Former Director of Iowa Writers' Workshop Dies
The New York Times this morning ran an Obit on Jack Leggett, long time director of the Iowa Writers’ Workshop. In the obituary, it quotes Leggett saying that when he took over the program in 1970 there were a lot of kids out of the army and the Peace Corps enrolling. “They were an undisciplined lot,” he told the Times in a 1979. “They’d say: ‘Don’t tell me about form.'”
Among the RPCVs that I know of who attended the Iowa program (and I know there are many more) are Phil Damon (Ethiopia 1963-65); Kent Haruf (Turkey 1965-67); Richard Wiley (Korea 1967-69);Chuck Lustig (Colombia 1967-68); Bob Shacochis.
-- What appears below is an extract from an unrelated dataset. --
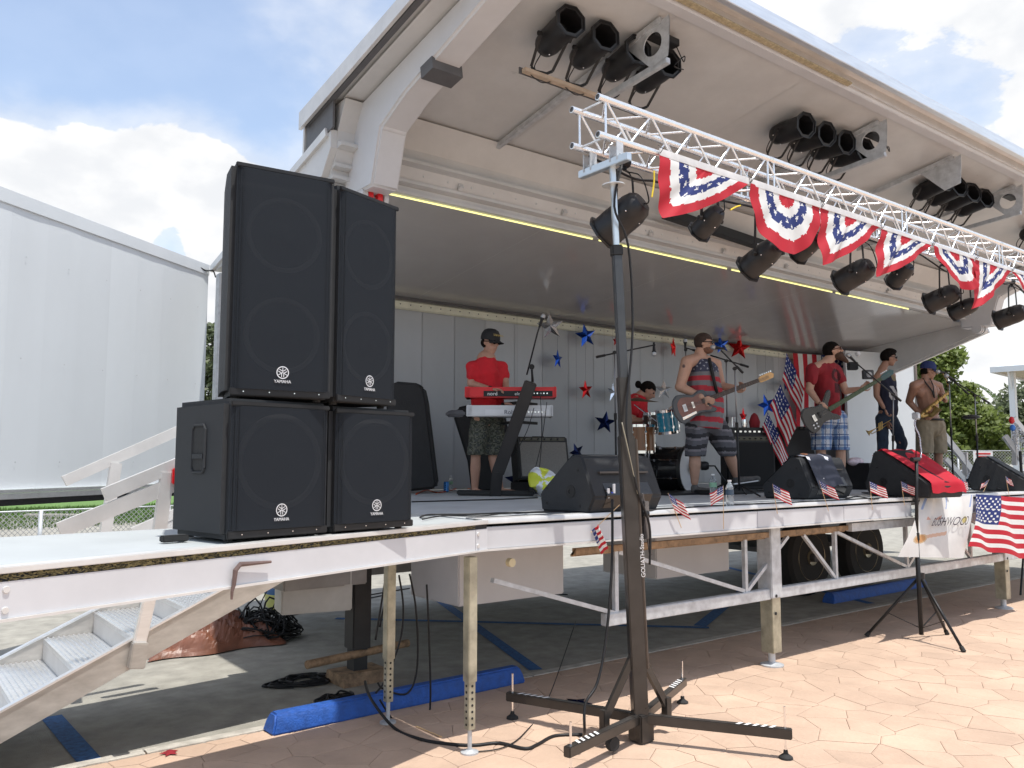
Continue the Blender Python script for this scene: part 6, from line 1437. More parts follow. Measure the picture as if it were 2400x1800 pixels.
drum('dark wooden tom partly hidden behind the teal tom',gd(760,745,.35),(0,0,1),.15,.22,mat('dark_wood',(.05,.02,.01),.3),nm='tom_drum')
t=thing('cymbal_stand','chrome cymbal stand with tilted boom beside the orange drum','cymbal stand',tuple(Vector((gd(690,1330).x,gd(690,1330).y,DZ))))
MB().tube([gd(690,1340),gd(688,550)],.012,10).build('tube',chrome,t,smooth='all'); MB().tube([gd(520,430),gd(800,640),gd(800,715),gd(775,715)],.007,8).build('boom',chrome,t)
for zz in (555,640,910,1140): MB().lathe([(.022,-.012),(.022,.012)],gd(689,zz),(0,0,1),10).build('clamp',chrome,t)
for k in range(3):
    a=k*2*PI/3; e=gd(690,1335); e=Vector((e.x+cos(a)*.28,e.y+sin(a)*.28,DZ+.01)); MB().tube([gd(690,1180),e],.008,6).build('leg',chrome,t)
t=thing('cymbal','dark cymbal edge-on in front of the drummer','cymbal',tuple(gd(600,385,-.1))); MB().lathe([(.245,-.004),(.24,.0),(.08,.018),(.03,.035),(.005,.036)],gd(560,385,-.1),(RT*.05-fd*.1+Vector((0,0,1))),36,).build('plate',mat('bronze_dark',(.16,.11,.06),.3,.8,var=.2),t,smooth=True)
one('drum_riser_mat',MB().box((pc.x-.1,pc.y+.15,DZ+.012),(1.9,1.5,.022),Euler((0,0,rad(0))).to_matrix()),blackp,'low black mat under the drum kit','mat')
t=thing('kick_microphone','black microphone on a short boom at the bass drum','microphone',tuple(gd(1180,1200,-.5))); MB().tube([Fig(1560,760,3.857,9.4)(380,1280),Fig(1560,760,3.857,9.4)(445,1280),Fig(1560,760,3.857,9.4)(540,1420)],.010,8).build('boom',blackp,t)
MB().lathe([(.04,-.03),(.052,0),(.05,.05)],Fig(1560,760,3.857,9.45)(362,1280),-RT,14).build('microphone',blackp,t,smooth=True)
one('pedal_board',MB().box(Vector(Pz(1745,1160,DZ))+Vector((0,.25,.03)),(.75,.3,.05)),blackp,'black effects pedal board at the guitarist right','pedal board',bevel=.01)
p=Pz(1990,1150,DZ); t=thing('papers','white papers piled on the floor behind the middle monitor','papers',(p.x,p.y+.5,DZ))
for k in range(4): MB().box((p.x-.05*k+.1,p.y+.5+.04*k,DZ+.02+.02*k),(.45,.30,.012),Euler((.02*k,.05*k,.3*k)).to_matrix()).build('paper',whitepl,t)
one('stage_box',MB().box(Pd(2030,1115,11.2)-Vector((0,0,.02)),(.55,.4,.38)),blackp,'black equipment box against the right end wall','box',bevel=.01)
mb=MB(); mb.ell(Pd(2005,1082,11.1),(.16,.08,.06)); one('plastic_bag',mb,mat('bag_pink',(.6,.5,.55),.4,var=.3,scale=15,bump=.8,bscale=20),'crumpled pale plastic bag on the black equipment box','bag',smooth=True)

# cables on the deck
def cable(label,pts,r=.007,m=None,n=6,nm='cable',grp='cables lying about'):
    sp=spline(pts,n); mb=MB().tube(sp,r,6); return one(nm,mb,m or blackp,label,'cable',group=grp,smooth='all')
def dp(x,y,z=.008): p=Pz(x,y,DZ); return Vector((p.x,p.y,DZ+z))
cable('black cable from the bass cabinets across the front of the deck',[dp(985,1215),dp(1010,1209),dp(1100,1208),dp(1180,1205),dp(1260,1203),dp(1340,1201),dp(1460,1201)])
cable('thin black cable beside the first on the deck',[dp(990,1220),dp(1040,1212),dp(1130,1212),dp(1200,1205),dp(1400,1197)],.005)
cable('black cable running toward the keyboard pedals',[dp(965,1178),dp(1040,1176),dp(1110,1174),dp(1180,1172),dp(1260,1168)])
cable('black cable along the deck edge behind the small flags',[dp(1500,1200),dp(1640,1190),dp(1780,1183),dp(1900,1178),dp(2050,1170),dp(2150,1163),dp(2350,1152)],.008)
cable('orange cord on the floor behind the keyboard player',[dp(975,1160),dp(1000,1150),dp(1030,1156),dp(1075,1146),dp(1120,1148)],.007,mat('orange_pvc',(.6,.09,.02),.4))
for k,(a,b) in enumerate((((745,650),(715,1480)),((800,730),(640,1500)),((690,780),(520,1180)))):
    cable('black keyboard cable hanging down, %s'%('right one','middle one','left one')[k],[gk(a[0],a[1],-.15),gk((a[0]+b[0])/2+25,(a[1]+b[1])/2,-.12),gk(b[0],b[1],-.1)],.004)
cable('tangled black cables around the middle floor monitor',[dp(1980,1172),dp(2010,1165),dp(2050,1172),dp(2080,1160),dp(2020,1156),dp(2100,1168),dp(2120,1160)],.006)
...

In the TIMES article, Bob Shacochis is quoted, “If it can be said that any one person was responsible for Iowa City being celebrated as the center of gravity for the workshop culture in the literary life of America, that person was Jack Leggett.”
Shacochis, who won a National Book Award in 1985 for his collection of stories Easy in the Islands written at the Iowa Workshop, and whose novel The Woman Who Lost Her Soul was a Pulitzer Prize finalist last year, went onto say, “I could never have been a writer without his support.”
Jack Leggett was my teacher and, later, my friend. I attended the Workshop from 1970-72, after I was in the Peace Corps (Colombia, 67-68). Jack was director of the workshop when I arrived and long after I left. There was a big 75th reunion of the Iowa Writer’s Workshop in June 2011 (I believe that was the year) and I was told then that Jack was in a nursing home with Alzheimer’s in the Iowa City area and that he wasn’t seeing anyone. I was hoping I would get to talk to him, but that was not to be.